> Material:

▼

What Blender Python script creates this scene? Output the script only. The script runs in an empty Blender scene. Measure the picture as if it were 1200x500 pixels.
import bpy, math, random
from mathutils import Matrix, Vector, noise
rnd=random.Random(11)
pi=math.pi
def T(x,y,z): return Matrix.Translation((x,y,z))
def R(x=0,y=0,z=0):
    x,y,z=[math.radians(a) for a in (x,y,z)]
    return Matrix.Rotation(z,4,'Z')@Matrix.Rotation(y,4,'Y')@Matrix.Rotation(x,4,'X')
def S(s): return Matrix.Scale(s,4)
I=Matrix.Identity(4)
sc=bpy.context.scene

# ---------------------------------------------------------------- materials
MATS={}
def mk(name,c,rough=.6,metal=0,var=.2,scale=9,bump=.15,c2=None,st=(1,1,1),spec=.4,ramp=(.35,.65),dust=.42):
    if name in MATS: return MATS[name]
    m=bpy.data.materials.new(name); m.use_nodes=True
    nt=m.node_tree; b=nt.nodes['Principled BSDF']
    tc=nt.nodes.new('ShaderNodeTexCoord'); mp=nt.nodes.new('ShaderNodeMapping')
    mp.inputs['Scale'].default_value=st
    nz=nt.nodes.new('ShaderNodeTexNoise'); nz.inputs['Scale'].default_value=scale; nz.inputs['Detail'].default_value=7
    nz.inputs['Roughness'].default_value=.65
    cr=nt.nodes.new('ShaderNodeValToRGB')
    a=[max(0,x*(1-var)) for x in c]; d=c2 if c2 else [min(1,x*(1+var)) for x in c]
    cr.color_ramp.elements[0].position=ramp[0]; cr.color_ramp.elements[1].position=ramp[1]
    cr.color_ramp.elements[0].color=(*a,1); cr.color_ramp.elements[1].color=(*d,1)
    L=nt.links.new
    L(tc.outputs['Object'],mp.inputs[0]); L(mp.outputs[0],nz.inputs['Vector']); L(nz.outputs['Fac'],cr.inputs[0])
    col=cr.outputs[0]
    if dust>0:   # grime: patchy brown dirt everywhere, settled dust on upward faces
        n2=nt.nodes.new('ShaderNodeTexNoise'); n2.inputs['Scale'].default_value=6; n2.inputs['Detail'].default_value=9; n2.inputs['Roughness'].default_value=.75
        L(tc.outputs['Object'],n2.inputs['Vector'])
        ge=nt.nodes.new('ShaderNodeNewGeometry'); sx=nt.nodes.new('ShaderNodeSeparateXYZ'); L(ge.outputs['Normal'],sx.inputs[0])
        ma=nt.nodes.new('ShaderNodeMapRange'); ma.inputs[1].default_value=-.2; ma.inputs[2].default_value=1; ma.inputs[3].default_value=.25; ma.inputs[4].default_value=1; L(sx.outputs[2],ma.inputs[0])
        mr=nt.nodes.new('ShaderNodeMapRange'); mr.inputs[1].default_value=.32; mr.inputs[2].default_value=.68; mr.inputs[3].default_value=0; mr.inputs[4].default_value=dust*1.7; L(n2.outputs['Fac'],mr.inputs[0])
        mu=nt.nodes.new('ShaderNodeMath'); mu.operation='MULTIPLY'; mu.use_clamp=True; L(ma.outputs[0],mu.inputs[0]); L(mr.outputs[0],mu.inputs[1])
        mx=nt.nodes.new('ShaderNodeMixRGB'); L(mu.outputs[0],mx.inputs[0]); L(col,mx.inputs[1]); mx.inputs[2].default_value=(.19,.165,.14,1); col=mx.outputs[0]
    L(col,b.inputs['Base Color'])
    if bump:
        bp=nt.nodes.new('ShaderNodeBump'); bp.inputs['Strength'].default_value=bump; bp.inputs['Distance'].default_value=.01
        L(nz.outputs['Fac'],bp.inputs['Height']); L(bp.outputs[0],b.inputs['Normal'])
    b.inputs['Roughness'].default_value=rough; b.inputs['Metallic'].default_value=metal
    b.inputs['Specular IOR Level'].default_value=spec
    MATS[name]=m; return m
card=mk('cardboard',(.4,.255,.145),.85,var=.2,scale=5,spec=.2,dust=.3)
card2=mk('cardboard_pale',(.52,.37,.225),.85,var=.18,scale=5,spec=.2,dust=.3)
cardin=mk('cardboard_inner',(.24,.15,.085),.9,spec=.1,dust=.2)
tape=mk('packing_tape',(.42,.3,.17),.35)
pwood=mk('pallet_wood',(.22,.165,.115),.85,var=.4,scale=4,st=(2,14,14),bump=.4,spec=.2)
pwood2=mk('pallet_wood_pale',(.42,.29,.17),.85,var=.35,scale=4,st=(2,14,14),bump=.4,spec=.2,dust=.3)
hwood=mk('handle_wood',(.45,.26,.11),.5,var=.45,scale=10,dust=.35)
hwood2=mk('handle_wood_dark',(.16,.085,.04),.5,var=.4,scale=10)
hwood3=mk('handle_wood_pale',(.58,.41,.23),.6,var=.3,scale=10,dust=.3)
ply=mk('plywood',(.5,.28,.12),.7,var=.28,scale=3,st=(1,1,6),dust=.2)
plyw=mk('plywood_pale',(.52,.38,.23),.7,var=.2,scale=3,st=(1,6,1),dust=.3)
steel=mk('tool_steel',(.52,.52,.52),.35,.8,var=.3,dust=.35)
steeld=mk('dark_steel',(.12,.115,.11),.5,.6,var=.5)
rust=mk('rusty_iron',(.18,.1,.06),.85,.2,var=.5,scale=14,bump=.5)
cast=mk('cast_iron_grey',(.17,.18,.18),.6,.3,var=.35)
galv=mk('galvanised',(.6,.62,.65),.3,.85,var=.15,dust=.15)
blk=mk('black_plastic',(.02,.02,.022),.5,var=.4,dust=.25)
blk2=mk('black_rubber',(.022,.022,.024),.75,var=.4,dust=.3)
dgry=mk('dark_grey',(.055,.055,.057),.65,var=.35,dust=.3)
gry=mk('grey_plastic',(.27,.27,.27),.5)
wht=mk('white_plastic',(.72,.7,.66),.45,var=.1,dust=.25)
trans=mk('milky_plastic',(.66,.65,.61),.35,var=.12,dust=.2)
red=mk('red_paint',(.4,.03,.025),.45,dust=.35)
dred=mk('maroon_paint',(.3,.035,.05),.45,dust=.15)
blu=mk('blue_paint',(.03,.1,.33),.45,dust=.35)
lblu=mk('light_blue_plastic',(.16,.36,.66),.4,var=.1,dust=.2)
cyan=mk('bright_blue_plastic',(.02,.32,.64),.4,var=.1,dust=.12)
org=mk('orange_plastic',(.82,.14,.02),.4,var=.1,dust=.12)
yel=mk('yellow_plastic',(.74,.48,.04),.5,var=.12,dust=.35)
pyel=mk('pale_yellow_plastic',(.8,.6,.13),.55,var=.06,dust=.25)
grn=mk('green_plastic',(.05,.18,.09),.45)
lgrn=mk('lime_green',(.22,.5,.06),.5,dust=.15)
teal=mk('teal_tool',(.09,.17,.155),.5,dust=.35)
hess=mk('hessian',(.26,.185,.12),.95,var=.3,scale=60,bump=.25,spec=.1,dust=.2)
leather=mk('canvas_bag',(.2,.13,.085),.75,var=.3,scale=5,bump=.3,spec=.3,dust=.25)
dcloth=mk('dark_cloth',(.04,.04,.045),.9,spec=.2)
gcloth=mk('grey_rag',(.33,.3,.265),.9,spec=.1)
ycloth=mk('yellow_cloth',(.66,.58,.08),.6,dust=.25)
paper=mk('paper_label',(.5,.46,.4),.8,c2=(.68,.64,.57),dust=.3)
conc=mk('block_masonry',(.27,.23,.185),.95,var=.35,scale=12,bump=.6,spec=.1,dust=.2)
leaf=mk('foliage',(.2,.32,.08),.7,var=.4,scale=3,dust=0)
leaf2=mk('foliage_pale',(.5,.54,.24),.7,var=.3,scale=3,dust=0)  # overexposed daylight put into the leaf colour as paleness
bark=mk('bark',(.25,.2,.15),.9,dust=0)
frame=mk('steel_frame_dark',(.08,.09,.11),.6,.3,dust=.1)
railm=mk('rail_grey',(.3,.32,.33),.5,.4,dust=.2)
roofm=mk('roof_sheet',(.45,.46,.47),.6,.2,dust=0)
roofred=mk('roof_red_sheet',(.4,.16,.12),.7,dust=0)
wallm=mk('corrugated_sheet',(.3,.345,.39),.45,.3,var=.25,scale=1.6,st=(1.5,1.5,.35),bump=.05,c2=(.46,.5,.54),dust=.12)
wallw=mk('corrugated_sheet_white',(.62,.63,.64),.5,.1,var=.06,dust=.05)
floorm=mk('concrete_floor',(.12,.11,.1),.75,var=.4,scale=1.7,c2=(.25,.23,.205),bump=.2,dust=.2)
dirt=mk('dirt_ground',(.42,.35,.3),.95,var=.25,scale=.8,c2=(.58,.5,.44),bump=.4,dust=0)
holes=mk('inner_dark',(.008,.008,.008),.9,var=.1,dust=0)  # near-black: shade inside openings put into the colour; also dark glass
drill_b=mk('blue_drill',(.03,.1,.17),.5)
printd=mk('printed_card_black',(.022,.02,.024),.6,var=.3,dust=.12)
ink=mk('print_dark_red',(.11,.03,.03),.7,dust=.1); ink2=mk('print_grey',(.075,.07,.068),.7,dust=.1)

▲

> Task brief: Print the material above verbatim, first line through the line containing "sc=bpy.context.scene", both included.

> Problem solution:
What Blender Python script creates this scene? Output the script only. The script runs in an empty Blender scene. Measure the picture as if it were 1200x500 pixels.
import bpy, math, random
from mathutils import Matrix, Vector, noise
rnd=random.Random(11)
pi=math.pi
def T(x,y,z): return Matrix.Translation((x,y,z))
def R(x=0,y=0,z=0):
    x,y,z=[math.radians(a) for a in (x,y,z)]
    return Matrix.Rotation(z,4,'Z')@Matrix.Rotation(y,4,'Y')@Matrix.Rotation(x,4,'X')
def S(s): return Matrix.Scale(s,4)
I=Matrix.Identity(4)
sc=bpy.context.scene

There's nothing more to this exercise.